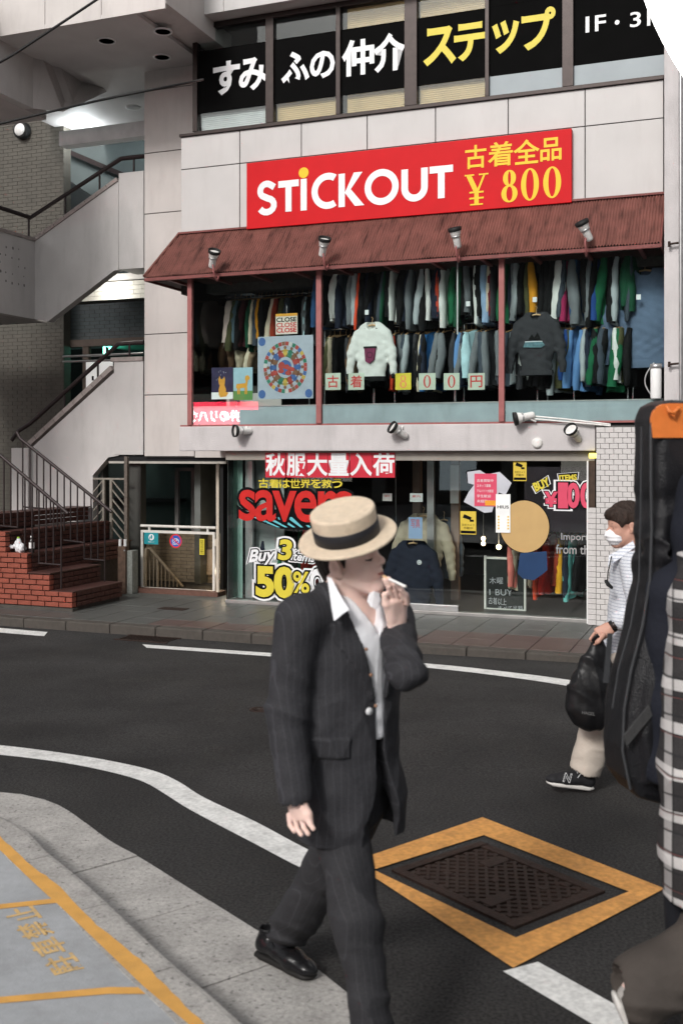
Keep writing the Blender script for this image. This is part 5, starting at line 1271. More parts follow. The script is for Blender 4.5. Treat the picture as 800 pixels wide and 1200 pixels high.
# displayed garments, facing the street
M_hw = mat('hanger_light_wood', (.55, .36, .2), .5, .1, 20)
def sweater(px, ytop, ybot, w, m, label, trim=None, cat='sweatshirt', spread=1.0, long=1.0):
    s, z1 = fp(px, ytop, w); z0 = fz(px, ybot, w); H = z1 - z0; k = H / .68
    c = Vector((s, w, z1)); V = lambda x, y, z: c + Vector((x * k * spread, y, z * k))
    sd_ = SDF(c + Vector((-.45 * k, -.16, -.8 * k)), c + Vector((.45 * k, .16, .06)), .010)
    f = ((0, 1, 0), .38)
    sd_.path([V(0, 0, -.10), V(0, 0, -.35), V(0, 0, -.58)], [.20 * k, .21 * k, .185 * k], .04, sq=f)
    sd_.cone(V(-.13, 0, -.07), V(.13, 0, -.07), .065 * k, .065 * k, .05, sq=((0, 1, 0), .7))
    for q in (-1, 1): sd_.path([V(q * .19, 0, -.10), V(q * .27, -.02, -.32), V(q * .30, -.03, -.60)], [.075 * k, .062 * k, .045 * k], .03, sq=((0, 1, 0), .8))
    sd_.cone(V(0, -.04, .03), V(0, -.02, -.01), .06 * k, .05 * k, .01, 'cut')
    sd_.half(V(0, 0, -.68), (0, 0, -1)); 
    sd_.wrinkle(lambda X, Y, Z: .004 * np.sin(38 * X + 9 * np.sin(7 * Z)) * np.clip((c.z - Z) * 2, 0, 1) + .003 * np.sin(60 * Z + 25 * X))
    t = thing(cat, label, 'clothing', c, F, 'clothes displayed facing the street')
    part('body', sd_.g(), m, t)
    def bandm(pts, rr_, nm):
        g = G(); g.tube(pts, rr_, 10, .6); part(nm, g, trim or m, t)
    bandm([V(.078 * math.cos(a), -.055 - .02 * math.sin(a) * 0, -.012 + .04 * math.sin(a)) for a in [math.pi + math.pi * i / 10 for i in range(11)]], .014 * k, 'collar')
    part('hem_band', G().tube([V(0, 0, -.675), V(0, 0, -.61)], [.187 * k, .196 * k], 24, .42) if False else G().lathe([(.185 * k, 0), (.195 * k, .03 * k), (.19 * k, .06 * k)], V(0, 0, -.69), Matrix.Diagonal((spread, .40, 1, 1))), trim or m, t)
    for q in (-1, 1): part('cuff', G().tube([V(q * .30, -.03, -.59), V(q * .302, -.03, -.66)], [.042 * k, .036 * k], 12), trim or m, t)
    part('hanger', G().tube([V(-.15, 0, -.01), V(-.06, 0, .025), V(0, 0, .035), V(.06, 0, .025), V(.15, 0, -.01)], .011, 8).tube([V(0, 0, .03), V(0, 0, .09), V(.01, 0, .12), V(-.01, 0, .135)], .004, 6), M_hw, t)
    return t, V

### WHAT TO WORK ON
Repeat the data in full and exactly. Omit pictures.

### FULL SOLUTION
Keep writing the Blender script for this image. This is part 5, starting at line 1271. More parts follow. The script is for Blender 4.5. Treat the picture as 800 pixels wide and 1200 pixels high.
# displayed garments, facing the street
M_hw = mat('hanger_light_wood', (.55, .36, .2), .5, .1, 20)
def sweater(px, ytop, ybot, w, m, label, trim=None, cat='sweatshirt', spread=1.0, long=1.0):
    s, z1 = fp(px, ytop, w); z0 = fz(px, ybot, w); H = z1 - z0; k = H / .68
    c = Vector((s, w, z1)); V = lambda x, y, z: c + Vector((x * k * spread, y, z * k))
    sd_ = SDF(c + Vector((-.45 * k, -.16, -.8 * k)), c + Vector((.45 * k, .16, .06)), .010)
    f = ((0, 1, 0), .38)
    sd_.path([V(0, 0, -.10), V(0, 0, -.35), V(0, 0, -.58)], [.20 * k, .21 * k, .185 * k], .04, sq=f)
    sd_.cone(V(-.13, 0, -.07), V(.13, 0, -.07), .065 * k, .065 * k, .05, sq=((0, 1, 0), .7))
    for q in (-1, 1): sd_.path([V(q * .19, 0, -.10), V(q * .27, -.02, -.32), V(q * .30, -.03, -.60)], [.075 * k, .062 * k, .045 * k], .03, sq=((0, 1, 0), .8))
    sd_.cone(V(0, -.04, .03), V(0, -.02, -.01), .06 * k, .05 * k, .01, 'cut')
    sd_.half(V(0, 0, -.68), (0, 0, -1)); 
    sd_.wrinkle(lambda X, Y, Z: .004 * np.sin(38 * X + 9 * np.sin(7 * Z)) * np.clip((c.z - Z) * 2, 0, 1) + .003 * np.sin(60 * Z + 25 * X))
    t = thing(cat, label, 'clothing', c, F, 'clothes displayed facing the street')
    part('body', sd_.g(), m, t)
    def bandm(pts, rr_, nm):
        g = G(); g.tube(pts, rr_, 10, .6); part(nm, g, trim or m, t)
    bandm([V(.078 * math.cos(a), -.055 - .02 * math.sin(a) * 0, -.012 + .04 * math.sin(a)) for a in [math.pi + math.pi * i / 10 for i in range(11)]], .014 * k, 'collar')
    part('hem_band', G().tube([V(0, 0, -.675), V(0, 0, -.61)], [.187 * k, .196 * k], 24, .42) if False else G().lathe([(.185 * k, 0), (.195 * k, .03 * k), (.19 * k, .06 * k)], V(0, 0, -.69), Matrix.Diagonal((spread, .40, 1, 1))), trim or m, t)
    for q in (-1, 1): part('cuff', G().tube([V(q * .30, -.03, -.59), V(q * .302, -.03, -.66)], [.042 * k, .036 * k], 12), trim or m, t)
    part('hanger', G().tube([V(-.15, 0, -.01), V(-.06, 0, .025), V(0, 0, .035), V(.06, 0, .025), V(.15, 0, -.01)], .011, 8).tube([V(0, 0, .03), V(0, 0, .09), V(.01, 0, .12), V(-.01, 0, .135)], .004, 6), M_hw, t)
    return t, V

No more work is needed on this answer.